Quoting Nussbaum, he find that courses in multiculturalism are ... to diverse, too different from one another. Lacking a common methodology. This might be a good thing (for me), but apparently it is not. Apparently, we must all think in the same way.
It turns out that this should center whiteness:
Within such a single multicultural course, the issue of ideology should be central. Accordingly such a course should provide ample opportunity for contemporary studies of whiteness. In place of wide-ranging celebratory descriptions of minority groups and their histories, studies of whiteness focus attention on the ideological forces that create ethnic groups, and on the gendering and racializing processes that reproduce privilege. (136; emphasis aded).

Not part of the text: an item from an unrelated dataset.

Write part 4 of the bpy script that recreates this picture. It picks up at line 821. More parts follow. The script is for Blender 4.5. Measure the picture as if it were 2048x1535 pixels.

Well, this is a lot more efficient, because you don't have to know much about these minority groups, just that they are produced, negatively, by "ideological forces." Don't focus on celebrating anything these groups have achieved, on their own ways of constructing their reality. Treat everything from the perspective of the self-questioning white intellectual, by all means.
The idea that this would be a single, mandatory class is rather chilling. A unitary model for "multiculturalism."
3 comments:
He made Full with this vita which indicates UWMilwaukee is not all that demanding of a place. https://sites.uwm.edu/wash/cv/ I mean you can get away with those publishers here maybe but I know universities, not top ones either, where, etc.... So that's me being mean, my vita is worse, but the thing is that this one is one that made Full.
Anyway, a broad multicultural education is one thing, and what he's proposing is something else. It's a valid and important course, but if made into a universal requirement is unlikely except in the VERY best of circumstances to be anything but poorly given and resented, and it doesn't substitute for having a large variety of courses available that don't center US/Europe.
I am still burned since an advisee told me today that "regular" history was Europe and US and everything else was a niche interest. This advisee would be for a multicultural course IF all the cultures were US ones. But is not interested in foreign countries unless they are in W Europe minus Spain and Portugal. THAT kind of myopia is an important part of what multicultural requirements used to fight and evidently still need to.
Right. Multi-culturalism in US alone cannot even be multiculturalism, since the other cultures come from other places, reflect immigrant experiences. The international perspective is key, to see the US as part of the Americas in the plural, but also including Jewish and Chinese diasporas, relations of power between Latin American and the Iberian peninsula.
The whole book on visual literacy that I was excited to read was a bit of a dud, in that the visual itself seemed to play second fiddle to a theoretical discourse about it.